Bad/Good Jews

Bunker West Berlin

November 13 – 27

Opening 13. November at 7 PM


Bunker West, Hohenzollerndamm 120, 14199 Berlin

Art Spiegelman, Alex Melamid, Marat Guelman, Michail Grobman, Yury Kharchenko

Overview

The exhibition Bad / Good Jews brings together five outstanding Jewish artists: Alexander Melamid, Yury Kharchenko, Art Spiegelman, Marat Guelman and Michael Grobman. The curators are Aljoscha Samjatin and Yury Kharchenko.

At its core, the exhibition addresses the question of Jewish identity in the 21st century. October 7, 2023 – the Hamas massacre of Israeli civilians – marked a turning point. It evokes memories of the Shoah and highlights the continued vulnerability of Jewish life worldwide. Today, Jews are targeted by both right-wing antisemitism (Holocaust denial, ethnonationalist ideologies) and left-wing antisemitism (justification of terror, demonization of Israel). In European cultural discourse, this manifests as a dangerous split between “good” and “bad” Jews – depending on political narratives.

Bad / Good Jews resists such labeling. The exhibition explores how art reflects and transforms historical trauma, religious tradition, digital technologies, and political rupture. The works span painting and graphic art, conceptual positions, and projects involving artificial intelligence.


The Artists

Alexander Melamid
In his series Ten Other Jews of the 20th Century, Alexander Melamid provocatively questions the standard Jewish historical icons by juxtaposing them with anti-heroes – figures marginalized or excluded from collective memory. This contrast is more than artistic provocation; it challenges viewers to reconsider the construction of guilt, identity, and memory. Melamid exposes how history is selectively told and how remembrance can both produce and deny political narratives.

Yury Kharchenko
Since the October 7, 2023 Hamas attack on Israel, Kharchenko’s visual language has undergone a radical shift – becoming more direct and urgent. His works bring Israeli Defense Forces (IDF) symbols into dialogue with quotes from Jean Améry. He also presents a provocative juxtaposition of pop culture and historical memory: superheroes and Disney characters appear in front of the Auschwitz gate – the symbol of the industrial murder of European Jews.

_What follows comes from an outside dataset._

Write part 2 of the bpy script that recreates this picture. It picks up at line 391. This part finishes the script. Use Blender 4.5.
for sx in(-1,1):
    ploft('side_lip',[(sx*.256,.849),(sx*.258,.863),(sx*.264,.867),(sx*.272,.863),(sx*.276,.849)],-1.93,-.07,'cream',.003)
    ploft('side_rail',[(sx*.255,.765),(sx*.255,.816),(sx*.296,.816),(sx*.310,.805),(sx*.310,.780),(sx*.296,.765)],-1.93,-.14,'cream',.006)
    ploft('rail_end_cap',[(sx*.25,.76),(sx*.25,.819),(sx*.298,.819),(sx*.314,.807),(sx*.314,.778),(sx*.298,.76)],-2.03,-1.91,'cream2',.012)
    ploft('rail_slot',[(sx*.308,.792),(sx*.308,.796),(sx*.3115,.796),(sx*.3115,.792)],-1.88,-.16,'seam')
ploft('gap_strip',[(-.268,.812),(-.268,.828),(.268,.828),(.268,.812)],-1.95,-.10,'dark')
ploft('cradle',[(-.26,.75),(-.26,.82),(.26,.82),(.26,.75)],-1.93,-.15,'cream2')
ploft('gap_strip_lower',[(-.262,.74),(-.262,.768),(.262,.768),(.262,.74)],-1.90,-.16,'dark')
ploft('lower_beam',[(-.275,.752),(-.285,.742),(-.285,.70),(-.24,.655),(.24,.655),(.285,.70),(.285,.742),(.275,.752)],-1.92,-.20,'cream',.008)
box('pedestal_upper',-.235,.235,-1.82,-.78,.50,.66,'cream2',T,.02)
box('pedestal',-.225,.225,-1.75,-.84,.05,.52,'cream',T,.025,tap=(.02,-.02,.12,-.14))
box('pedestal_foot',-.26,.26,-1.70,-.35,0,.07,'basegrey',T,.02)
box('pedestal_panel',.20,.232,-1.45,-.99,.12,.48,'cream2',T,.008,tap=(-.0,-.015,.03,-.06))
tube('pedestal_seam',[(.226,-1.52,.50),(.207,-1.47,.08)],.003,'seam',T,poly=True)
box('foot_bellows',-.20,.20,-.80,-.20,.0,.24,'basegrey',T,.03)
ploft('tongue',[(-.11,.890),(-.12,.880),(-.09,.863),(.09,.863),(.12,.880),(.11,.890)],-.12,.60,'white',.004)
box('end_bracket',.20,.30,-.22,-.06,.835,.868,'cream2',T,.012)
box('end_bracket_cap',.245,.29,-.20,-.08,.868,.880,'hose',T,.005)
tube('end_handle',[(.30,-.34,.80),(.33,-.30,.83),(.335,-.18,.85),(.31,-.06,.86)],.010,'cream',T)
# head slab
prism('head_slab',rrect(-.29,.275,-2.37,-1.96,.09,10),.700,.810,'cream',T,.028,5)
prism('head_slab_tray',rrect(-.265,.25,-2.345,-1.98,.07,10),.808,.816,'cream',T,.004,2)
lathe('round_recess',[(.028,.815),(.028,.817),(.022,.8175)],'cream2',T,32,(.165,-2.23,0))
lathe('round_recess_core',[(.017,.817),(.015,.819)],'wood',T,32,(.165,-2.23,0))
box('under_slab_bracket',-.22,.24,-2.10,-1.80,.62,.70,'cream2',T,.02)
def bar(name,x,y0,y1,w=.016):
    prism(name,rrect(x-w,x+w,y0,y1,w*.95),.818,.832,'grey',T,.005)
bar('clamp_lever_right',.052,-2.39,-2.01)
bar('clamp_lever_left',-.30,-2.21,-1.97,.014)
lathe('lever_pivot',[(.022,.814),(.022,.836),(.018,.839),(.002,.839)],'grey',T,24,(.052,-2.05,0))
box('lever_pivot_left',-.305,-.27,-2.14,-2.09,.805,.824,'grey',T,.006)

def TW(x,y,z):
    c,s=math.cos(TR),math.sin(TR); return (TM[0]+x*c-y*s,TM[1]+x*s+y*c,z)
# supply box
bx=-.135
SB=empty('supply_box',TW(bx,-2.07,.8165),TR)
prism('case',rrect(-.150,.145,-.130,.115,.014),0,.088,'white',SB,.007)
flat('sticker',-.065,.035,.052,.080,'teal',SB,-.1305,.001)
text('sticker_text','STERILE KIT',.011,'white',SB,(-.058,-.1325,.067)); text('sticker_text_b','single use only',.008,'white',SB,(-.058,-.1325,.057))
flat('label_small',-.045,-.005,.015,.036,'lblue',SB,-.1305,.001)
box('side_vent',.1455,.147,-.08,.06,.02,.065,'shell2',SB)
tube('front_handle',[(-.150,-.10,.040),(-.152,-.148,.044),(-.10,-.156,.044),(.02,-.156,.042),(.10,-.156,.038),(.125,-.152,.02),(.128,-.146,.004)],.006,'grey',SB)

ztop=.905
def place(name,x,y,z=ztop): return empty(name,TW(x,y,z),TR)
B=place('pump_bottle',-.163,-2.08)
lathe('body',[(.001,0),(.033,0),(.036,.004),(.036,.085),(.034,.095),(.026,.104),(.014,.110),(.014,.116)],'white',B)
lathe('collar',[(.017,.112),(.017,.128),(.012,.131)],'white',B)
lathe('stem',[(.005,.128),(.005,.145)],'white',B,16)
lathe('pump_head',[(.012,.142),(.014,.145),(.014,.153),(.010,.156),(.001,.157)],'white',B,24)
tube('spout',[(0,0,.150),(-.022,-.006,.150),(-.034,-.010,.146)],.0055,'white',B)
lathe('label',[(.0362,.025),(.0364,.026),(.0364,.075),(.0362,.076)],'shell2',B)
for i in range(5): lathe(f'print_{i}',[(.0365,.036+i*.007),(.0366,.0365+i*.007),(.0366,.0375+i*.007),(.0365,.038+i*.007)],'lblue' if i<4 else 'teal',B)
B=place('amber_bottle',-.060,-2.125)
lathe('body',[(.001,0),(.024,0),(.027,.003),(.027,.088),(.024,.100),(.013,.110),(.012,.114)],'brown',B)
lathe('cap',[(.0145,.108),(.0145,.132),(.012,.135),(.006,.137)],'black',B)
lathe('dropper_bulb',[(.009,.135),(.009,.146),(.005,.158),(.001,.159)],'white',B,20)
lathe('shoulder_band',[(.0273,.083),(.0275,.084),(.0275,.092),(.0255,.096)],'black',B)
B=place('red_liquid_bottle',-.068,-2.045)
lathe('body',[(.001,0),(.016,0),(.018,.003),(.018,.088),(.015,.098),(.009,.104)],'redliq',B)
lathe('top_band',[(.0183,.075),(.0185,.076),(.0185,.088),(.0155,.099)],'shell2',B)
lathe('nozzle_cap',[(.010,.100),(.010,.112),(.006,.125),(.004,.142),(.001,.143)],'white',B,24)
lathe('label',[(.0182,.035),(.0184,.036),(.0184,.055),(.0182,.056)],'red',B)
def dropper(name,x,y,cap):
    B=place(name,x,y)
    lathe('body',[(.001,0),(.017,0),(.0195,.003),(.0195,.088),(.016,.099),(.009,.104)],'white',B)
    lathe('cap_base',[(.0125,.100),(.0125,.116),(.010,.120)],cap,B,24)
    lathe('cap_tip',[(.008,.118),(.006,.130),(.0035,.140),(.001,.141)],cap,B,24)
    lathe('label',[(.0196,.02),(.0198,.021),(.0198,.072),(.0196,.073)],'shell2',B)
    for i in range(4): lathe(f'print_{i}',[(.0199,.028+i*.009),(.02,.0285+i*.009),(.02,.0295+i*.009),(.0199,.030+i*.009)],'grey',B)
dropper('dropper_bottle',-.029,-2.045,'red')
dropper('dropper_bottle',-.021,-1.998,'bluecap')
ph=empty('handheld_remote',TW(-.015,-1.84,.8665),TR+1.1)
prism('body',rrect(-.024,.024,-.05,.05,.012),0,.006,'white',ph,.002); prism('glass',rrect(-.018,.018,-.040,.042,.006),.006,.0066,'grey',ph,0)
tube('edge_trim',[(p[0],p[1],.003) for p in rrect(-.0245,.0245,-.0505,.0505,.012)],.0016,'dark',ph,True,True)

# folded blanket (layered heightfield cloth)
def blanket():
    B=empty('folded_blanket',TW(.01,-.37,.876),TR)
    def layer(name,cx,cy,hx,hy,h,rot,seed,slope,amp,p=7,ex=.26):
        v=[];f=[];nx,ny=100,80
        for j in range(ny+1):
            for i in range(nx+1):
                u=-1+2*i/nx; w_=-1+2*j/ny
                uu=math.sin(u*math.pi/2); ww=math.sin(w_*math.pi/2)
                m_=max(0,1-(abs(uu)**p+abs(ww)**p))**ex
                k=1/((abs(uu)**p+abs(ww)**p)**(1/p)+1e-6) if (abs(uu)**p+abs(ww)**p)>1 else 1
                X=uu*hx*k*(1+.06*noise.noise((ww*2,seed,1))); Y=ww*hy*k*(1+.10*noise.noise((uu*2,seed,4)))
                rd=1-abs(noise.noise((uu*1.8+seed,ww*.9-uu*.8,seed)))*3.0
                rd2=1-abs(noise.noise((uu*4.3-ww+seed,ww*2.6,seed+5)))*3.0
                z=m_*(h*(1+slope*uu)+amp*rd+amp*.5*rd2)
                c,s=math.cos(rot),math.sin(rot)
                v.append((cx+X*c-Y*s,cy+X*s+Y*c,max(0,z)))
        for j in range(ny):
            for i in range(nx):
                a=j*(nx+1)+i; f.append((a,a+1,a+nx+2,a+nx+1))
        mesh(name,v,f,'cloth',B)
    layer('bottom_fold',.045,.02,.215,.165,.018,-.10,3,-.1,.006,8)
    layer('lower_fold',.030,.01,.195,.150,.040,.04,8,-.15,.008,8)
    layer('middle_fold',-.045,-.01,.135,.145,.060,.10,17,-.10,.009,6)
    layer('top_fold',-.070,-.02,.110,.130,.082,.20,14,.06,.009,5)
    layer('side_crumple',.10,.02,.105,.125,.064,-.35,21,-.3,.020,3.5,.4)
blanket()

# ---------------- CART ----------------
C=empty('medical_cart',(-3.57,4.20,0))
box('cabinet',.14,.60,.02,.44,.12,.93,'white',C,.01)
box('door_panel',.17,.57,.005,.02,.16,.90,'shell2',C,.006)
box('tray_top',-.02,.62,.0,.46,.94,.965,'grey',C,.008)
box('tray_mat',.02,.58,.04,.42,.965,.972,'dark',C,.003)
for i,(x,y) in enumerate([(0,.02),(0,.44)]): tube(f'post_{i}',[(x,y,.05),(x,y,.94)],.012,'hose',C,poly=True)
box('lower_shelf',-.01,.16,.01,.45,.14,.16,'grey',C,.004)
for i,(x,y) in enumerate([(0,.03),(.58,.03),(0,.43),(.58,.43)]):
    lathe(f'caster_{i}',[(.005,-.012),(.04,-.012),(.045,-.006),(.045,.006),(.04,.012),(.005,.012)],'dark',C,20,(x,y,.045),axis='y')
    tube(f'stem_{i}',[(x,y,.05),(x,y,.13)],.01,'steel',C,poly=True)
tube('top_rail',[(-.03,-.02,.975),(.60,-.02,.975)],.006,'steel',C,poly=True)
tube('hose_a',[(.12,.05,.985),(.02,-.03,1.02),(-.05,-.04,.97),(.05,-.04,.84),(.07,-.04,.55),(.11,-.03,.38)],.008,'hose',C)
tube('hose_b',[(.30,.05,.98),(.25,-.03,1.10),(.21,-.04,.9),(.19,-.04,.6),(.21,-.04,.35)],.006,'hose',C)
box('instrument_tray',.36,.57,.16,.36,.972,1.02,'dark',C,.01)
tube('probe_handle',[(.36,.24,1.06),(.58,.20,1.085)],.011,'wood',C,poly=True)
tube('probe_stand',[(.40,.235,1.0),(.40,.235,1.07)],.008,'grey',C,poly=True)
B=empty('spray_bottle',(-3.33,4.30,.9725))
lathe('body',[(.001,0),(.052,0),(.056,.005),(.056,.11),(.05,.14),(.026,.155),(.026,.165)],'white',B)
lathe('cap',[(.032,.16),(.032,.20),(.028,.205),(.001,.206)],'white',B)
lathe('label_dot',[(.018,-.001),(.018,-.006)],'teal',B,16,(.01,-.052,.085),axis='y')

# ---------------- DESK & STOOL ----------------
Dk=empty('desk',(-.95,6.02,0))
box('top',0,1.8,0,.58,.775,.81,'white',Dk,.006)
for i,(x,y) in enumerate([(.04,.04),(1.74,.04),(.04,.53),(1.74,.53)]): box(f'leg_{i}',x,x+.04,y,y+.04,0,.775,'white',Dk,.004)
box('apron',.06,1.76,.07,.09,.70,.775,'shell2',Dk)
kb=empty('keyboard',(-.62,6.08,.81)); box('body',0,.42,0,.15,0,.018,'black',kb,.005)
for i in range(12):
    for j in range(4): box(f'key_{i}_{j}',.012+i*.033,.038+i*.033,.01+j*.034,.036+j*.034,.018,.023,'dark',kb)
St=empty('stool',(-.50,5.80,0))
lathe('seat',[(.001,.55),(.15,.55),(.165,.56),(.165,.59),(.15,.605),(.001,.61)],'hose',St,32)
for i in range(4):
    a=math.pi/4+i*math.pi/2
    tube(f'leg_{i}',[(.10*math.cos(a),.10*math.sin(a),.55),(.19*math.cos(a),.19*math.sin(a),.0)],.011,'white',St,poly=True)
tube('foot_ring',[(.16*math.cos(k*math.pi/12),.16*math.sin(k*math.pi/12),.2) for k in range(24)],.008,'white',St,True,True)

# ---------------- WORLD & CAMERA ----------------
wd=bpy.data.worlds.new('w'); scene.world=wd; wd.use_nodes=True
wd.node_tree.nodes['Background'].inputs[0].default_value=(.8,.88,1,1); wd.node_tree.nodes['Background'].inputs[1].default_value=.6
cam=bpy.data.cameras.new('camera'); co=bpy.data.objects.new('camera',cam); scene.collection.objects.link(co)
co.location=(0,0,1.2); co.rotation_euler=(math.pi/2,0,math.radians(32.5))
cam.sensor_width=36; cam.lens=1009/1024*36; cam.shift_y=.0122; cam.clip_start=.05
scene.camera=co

In this context, these iconic figures lose their dominant symbolism – they seem disempowered, almost helpless in the face of resurging violence and contemporary antisemitism. Alongside these images, the slogan “From the river to the sea” appears – a phrase that, especially after October 7, has become for many a direct threat to Jewish life.

Kharchenko’s works navigate the fragile boundary between memory and present, between trauma and political reality. His art challenges the certainties of history and identity, compelling the audience to confront the fractured state of Jewish life today.

In Bad / Good Jews, Kharchenko’s work forms the emotional and intellectual core of the exhibition – a powerful artistic intervention against oversimplification and categorization, against the division into “good” and “bad” Jews. His images are a call for resistance, remembrance, and self-determination.

Art Spiegelman
Pulitzer Prize winner Art Spiegelman, globally recognized for his graphic novel Maus, presents a complex visual language in Crossroads (Wandering Jews). He merges medieval iconography with contemporary motifs to trace both ruptures and continuities in Jewish history. Spiegelman’s works are powerful reminders that the post-Holocaust vow of “Never again” is increasingly under threat. His images serve as both places of remembrance and urgent warnings – against forgetting, against downplaying atrocities.

Michael Grobman
A key figure of the “Second Russian Avant-Garde” and a resident of Israel since the 1970s, Michael Grobman weaves mystical elements and Jewish history into his art. His works incorporate motifs from Kabbalah, a profound Jewish mystical tradition, alongside painful memories of the Shoah. Grobman’s painting evokes spiritual depth, treating trauma not only as something to be reflected upon but as part of an ongoing process of healing and identity formation. His art expresses a continuous search for meaning and belonging.

Marat Guelman
Marat Guelman views his work as an homage to his Jewish identity, to his mother, and to the conscious experience of that identity. In his creative process, he “tries on” different artistic roles – a method that has become central to his practice. For Bad / Good Jews, he appears as a kind of “Jewish Andy Warhol” – a persona born from a late but profound awareness of his Jewish roots.


Significance of the Exhibition

Bad / Good Jews is an artistic dialogue about Jewish heritage, responsibility, and the future. In a bunker built by the Nazis, Jewish art becomes an act of resistance: it gives voice to the victims, rejects the division into “good” and “bad” Jews, and asserts the right to life, remembrance, and self-determination.